Di Jakarta jual ginjal buat tebus ijazah, di Malang buat kuliah
"Ada lima rekan kami yang berniat menjual ginjalnya agar bisa membayar SPP," kata koordinator aksi.
Kemarin, lima mahasiswa Universitas Brawijaya Malang berencana menjual ginjalnya untuk membayar sumbangan penyelenggaraan pendidikan (SPP) yang dinilai terlalu mahal, tidak terjangkau, dan harus dibayar sekaligus untuk setahun. Rencana kelima mahasiswa yang akan menjual ginjalnya demi melunasi SPP tersebut terungkap ketika mereka menggelar unjuk rasa di depan gedung rektorat kampus setempat, Selasa (20/8).
"Ada lima rekan kami yang berniat menjual ginjalnya agar bisa membayar SPP," kata koordinator aksi protes pemberlakuan uang kuliah tunggal (UKT), Nano.
Dia dan sebagian besar mahasiswa, termasuk mahasiswa baru, menilai pemberlakuan UKT bukannya meringankan beban orang tua, justru memberatkan.
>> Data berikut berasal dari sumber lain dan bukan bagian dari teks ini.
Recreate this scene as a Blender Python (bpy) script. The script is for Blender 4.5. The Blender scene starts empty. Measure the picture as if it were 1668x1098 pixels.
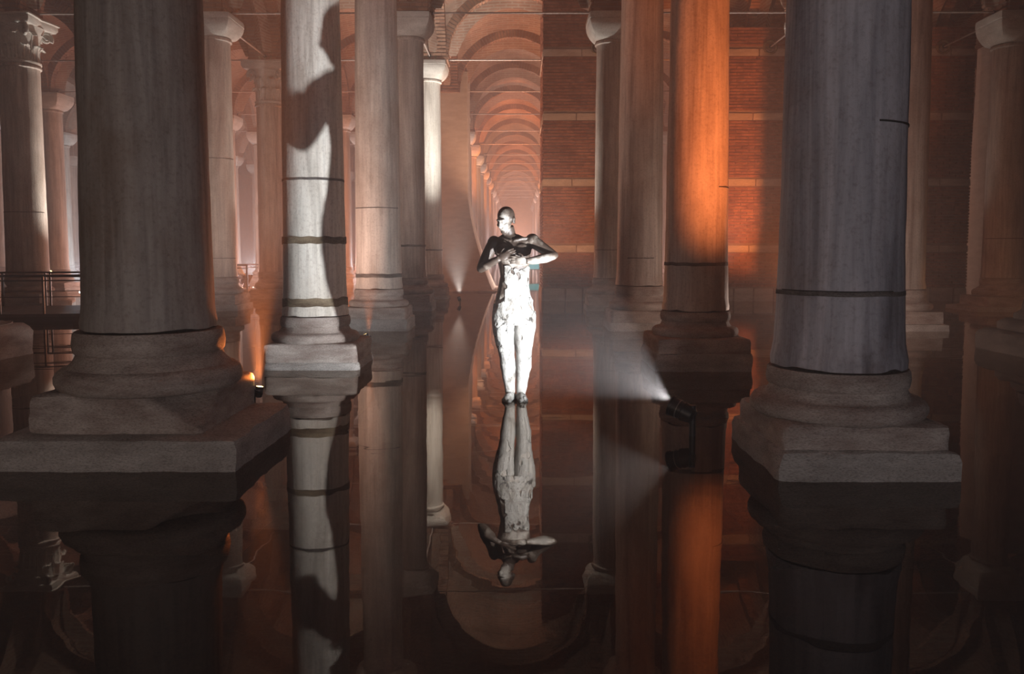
import bpy, bmesh, math, random
import numpy as np
from mathutils import Vector, Matrix, noise
random.seed(7)
PI = math.pi
SC = bpy.context.scene
COL = SC.collection
D2R = math.radians

# ------------------------------------------------------------------ camera, world, exposure
F_PX = 1331.0
cam_data = bpy.data.cameras.new('camera')
cam = bpy.data.objects.new('camera', cam_data)
COL.objects.link(cam)
cam_data.sensor_width = 36.0
cam_data.lens = 36.0 * F_PX / 1668.0
cam_data.shift_y = -46.0 / 1668.0
cam_data.clip_end = 400
cam.location = (0, 0, 1.435)
cam.rotation_euler = (D2R(90 - 4.08), 0, D2R(0.39))
SC.camera = cam
SC.view_settings.view_transform = 'Standard'
SC.view_settings.look = 'None'
SC.view_settings.gamma = 1.0
SC.view_settings.use_curve_mapping = False
SC.view_settings.exposure = 0.0
SC.cycles.max_bounces = 6
SC.cycles.diffuse_bounces = 3
SC.cycles.glossy_bounces = 3
SC.cycles.transparent_max_bounces = 6
SC.cycles.volume_bounces = 1
SC.cycles.caustics_reflective = False
SC.cycles.caustics_refractive = False
SC.cycles.sample_clamp_indirect = 2.0
SC.cycles.use_denoising = True

HAZE_DENSITY = 0.0105
world = bpy.data.worlds.new('cistern_air')
SC.world = world
world.use_nodes = True
wn = world.node_tree
wn.nodes.clear()
wo = wn.nodes.new('ShaderNodeOutputWorld')
wb = wn.nodes.new('ShaderNodeBackground')
wb.inputs[0].default_value = (0, 0, 0, 1)
wb.inputs[1].default_value = 0
wv = wn.nodes.new('ShaderNodeVolumeScatter')
wv.inputs['Color'].default_value = (0.95, 0.86, 0.84, 1)
wv.inputs['Density'].default_value = HAZE_DENSITY
wv.inputs['Anisotropy'].default_value = 0.15
wn.links.new(wb.outputs[0], wo.inputs['Surface'])
wn.links.new(wv.outputs[0], wo.inputs['Volume'])

# ------------------------------------------------------------------ lights
def light(name, typ, loc, power, color, aim=None, angle=60, blend=0.4, radius=0.05):
    ld = bpy.data.lights.new(name, typ)
    ld.energy = power
    ld.color = color
    ld.shadow_soft_size = radius
    o = bpy.data.objects.new(name, ld)
    COL.objects.link(o)
    o.location = loc
    if typ == 'SPOT':
        ld.spot_size = D2R(angle)
        ld.spot_blend = blend
        d = Vector(aim) - Vector(loc)
        o.rotation_euler = d.to_track_quat('-Z', 'Y').to_euler()
    return o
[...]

Apalagi, kebijakan rektorat terkait keringanan dan penundaan pembayaran SPP juga telah dihapus.
Solusi yang ditawarkan pihak rektorat, kata mahasiswa FISIP semester 5 itu, adalah pinjam di BRI. Pinjam uang di bank justru akan menambah beban orang tua yang harus mengangsur pinjaman dengan bunga tinggi.
Nano mengemukakan pihaknya bersama sejumlah mahasiswa lainnya telah mengadu ke rektorat akan menjual ginjalnya untuk melunasi SPP yang pembayaran terakhirnya pada tanggal 23 Agustus 2013.
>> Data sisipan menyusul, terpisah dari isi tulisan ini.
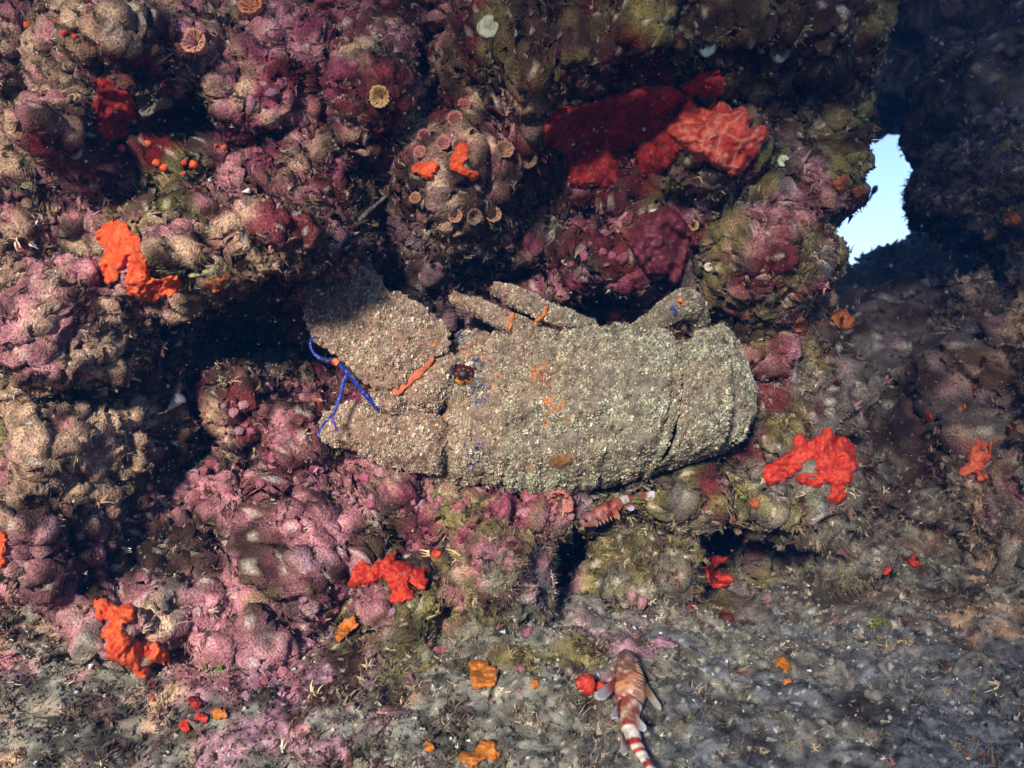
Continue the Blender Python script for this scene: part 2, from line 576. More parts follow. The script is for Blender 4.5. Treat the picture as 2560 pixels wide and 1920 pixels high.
# ------------------------------------------------------------------ loose rocks and the far side of the passage
def rock_mesh(name, c, r, seed, sub=6, rough=1.0, tint_=None):
    V, F = ico(sub)
    c = np.asarray(c, float)
    r = np.asarray(r, float)
    s = r.mean()
    q = V * r
    w = V * (1 + 0.28 * rough * fbm(V + seed, 1.3, 3, 0.5, seed=seed))[:, None]
    p = w * r
    g = p + c
    n = V / r
    n /= np.linalg.norm(n, axis=1, keepdims=True)
    a = 0.010 * fbm(g, 26, 3, 0.55, seed=51) + 0.004 * np.abs(fbm(g, 75, 2, seed=52)) + 0.0022 * fbm(g, 170, 2, 0.6, seed=53)
    gw = g + np.stack([fbm(g, 70, 2, .6, seed=81), fbm(g, 70, 2, .6, seed=82), fbm(g, 70, 2, .6, seed=83)], -1) * .006
    p = p + n * (a * rough + 0.005 * lumps3(gw, .026, 54) + .006 * (1 - np.abs(fbm(g, 40, 3, .6, seed=57)) * 1.5) + .0035 * lumps3(g, .010, 55))[:, None]
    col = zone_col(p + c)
    if tint_ is not None:
        col = col * np.asarray(tint_)
    me = make_mesh(name, p, F, col=col)
    return me


def rock(px, py, y, rx, ry, rd, seed, sub=6, label=None, name='reef_rock', rough=1.0, tint_=None):
    c = P(px, py, y)
    me = rock_mesh(name, c, (rx * K * y, rd, ry * K * y), seed, sub, rough, tint_)
    if label:
        o = add(name, me, M_ROCK, label=label, cat='rock', loc=c)
    else:
        o = add(name, me, M_ROCK, kind='structure', loc=c)
    V = np.zeros(len(me.vertices) * 3, np.float32)
    me.vertices.foreach_get('co', V)
    STRUCT.append((V.reshape(-1, 3) + c, vnormals(me).astype(float), 1.0))
    return o


ROCKS = [
    (1560, 1540, .70, 190, 78, .05, 3, 'rounded rock with mauve crust in front of the small black cave'),
    (1800, 1550, .74, 150, 60, .05, 4, 'silt covered rock under the wide black cave on the right'),
    (1370, 1600, .66, 190, 80, .05, 15, 'low silty rock left of the red ball sponges'),
    (2030, 1210, .71, 150, 110, .05, 5, 'mossy rock carrying the large red sponge right of the lobster'),
    (1960, 1000, .72, 150, 120, .06, 6, 'shaggy grey rock just behind the lobster tail'),
    (2170, 900, .98, 200, 130, .10, 7, 'dark bluish rock in the gully behind the lobster'),
    (2250, 1120, .92, 200, 160, .10, 8, 'dark fuzzy rock with the yellow green alga'),
    (2150, 1490, .82, 160, 62, .06, 9, 'flat furry boulder lying on the silt at the right'),
    (2340, 1410, .84, 150, 90, .08, 10, 'lumpy rock at the foot of the right hand rock face'),
    (2480, 1560, .80, 140, 70, .06, 11, 'half buried rock at the right edge of the silt'),
    (1615, 1420, .69, 115, 120, .05, 13, 'mossy rock pillar between the two black hollows under the lobster'),
    (2110, 1370, .76, 105, 120, .06, 14, 'rough rock closing the wide black hollow on its right side'),
    (1240, 1430, .63, 90, 120, .05, 16, 'brown tufted rock left of the small black hollow'),
    (2010, 1380, .86, 170, 80, .05, 12, 'shadowed rock forming the roof of the wide black cave'),
]
for (px, py, y, rx, ry, rd, sd, lb) in ROCKS:
    rock(px, py, y, rx, ry, rd, sd, 5, lb)
# bigger masses of the passage
rock(2740, 1080, .74, 270, 520, .16, 21, 6, name='reef_rock', rough=1.6)
rock(2500, 880, .86, 130, 170, .07, 26, 6, name='reef_rock', rough=1.5)
rock(2480, 1250, .80, 120, 150, .06, 27, 6, name='reef_rock', rough=1.5)
rock(2530, 470, .92, 180, 140, .12, 22, 6, name='reef_rock')
rock(2700, 250, 1.05, 330, 300, .15, 23, 6, name='reef_rock')
rock(2500, 880, 1.05, 240, 190, .12, 24, 5, name='reef_rock')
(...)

"Jumlah SPP dan uang gedung serta biaya lainnya cukup besar, bahkan ada yang sampai mencapai Rp 43 juta. Oleh karena itu, kami akan terus memperjuangkan agar mahasiswa bisa mendapatkan dispensasi penundaan pembayaran," tegasnya dikutip antara.
Kasus yang terjadi di Unibraw ini mengingatkan kita pada kasus serupa yang terjadi di Jakarta beberapa waktu lalu. Sugianto (45) nekat menjual ginjalnya dengan berkeliling Bundaran HI, Jakarta Pusat. Hal itu dilakukan untuk menebus ijazah Ayu (19), anak kedua Sugianto yang ditahan pihak sekolah karena tunggakan sebesar Rp 17 juta.
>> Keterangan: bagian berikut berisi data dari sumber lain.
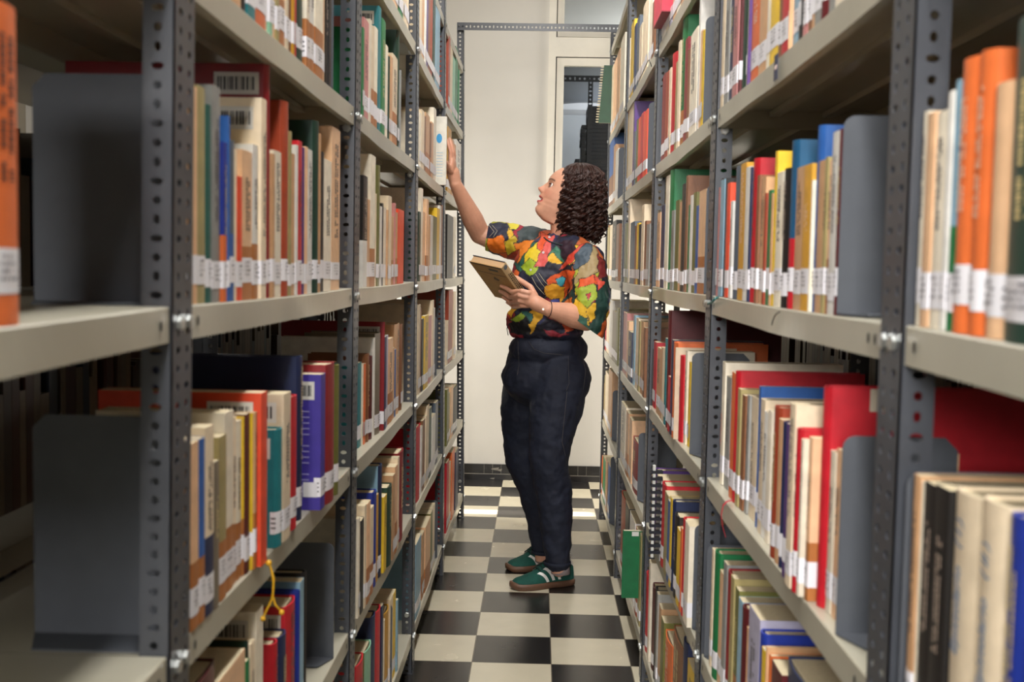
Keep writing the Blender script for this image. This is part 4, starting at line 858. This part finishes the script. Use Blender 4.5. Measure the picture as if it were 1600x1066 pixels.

"Untuk itu saya jual ginjal saya sesuai dengan tagihan anak saya. Sebetulnya Rp 1 miliar tidak akan saya jual cuma ini demi masa depan anak," ujar Sugianto di Bundaran Hotel Indonesia, Rabu (26/6) lalu.
Sugianto menjelaskan, Ayu menimba ilmu di Yayasan Nurul Iman, Parung, Bogor, yang merupakan sekolah terusan SMP, SMA dan kuliah. "Awalnya sekolah tersebut gratis, namun setelah ganti kepemimpinan mendadak bayar. Namun tidak ada pemberitahuan. Jadi tunggakan di SMP Rp 7 juta dan SMA Rp 10 juta," kata dia.
Segala usaha dilakukan Sugianto, dari mendatangi Komnas HAM, menyurati Komisi X DPR RI hingga minta keringanan dari pihak sekolah namun tidak membuahkan hasil. Sugianto yang berprofesi sebagai tukang jahit dengan penghasilan Rp 2,5 juta perbulan menyatakan tak sanggup membayar tunggakan tersebut.
"Istri sudah meninggal sejak 12 tahun yang lalu. Pendapatan segitu tetapi harus bayar kontrakan Rp 600 ribu per bulannya" katanya.
Sebenarnya Ayu kasihan melihat bapaknya jika harus ginjal. Tetapi Sugianto bersikeras ingin menjual demi Ayu meneruskan pendidikan yang lebih tinggi.
"Saya ingin melanjutkan kuliah. Sekarang masih bantu-bantu bapak di rumah," ujar Ayu yang menggunakan kerudung tersebut.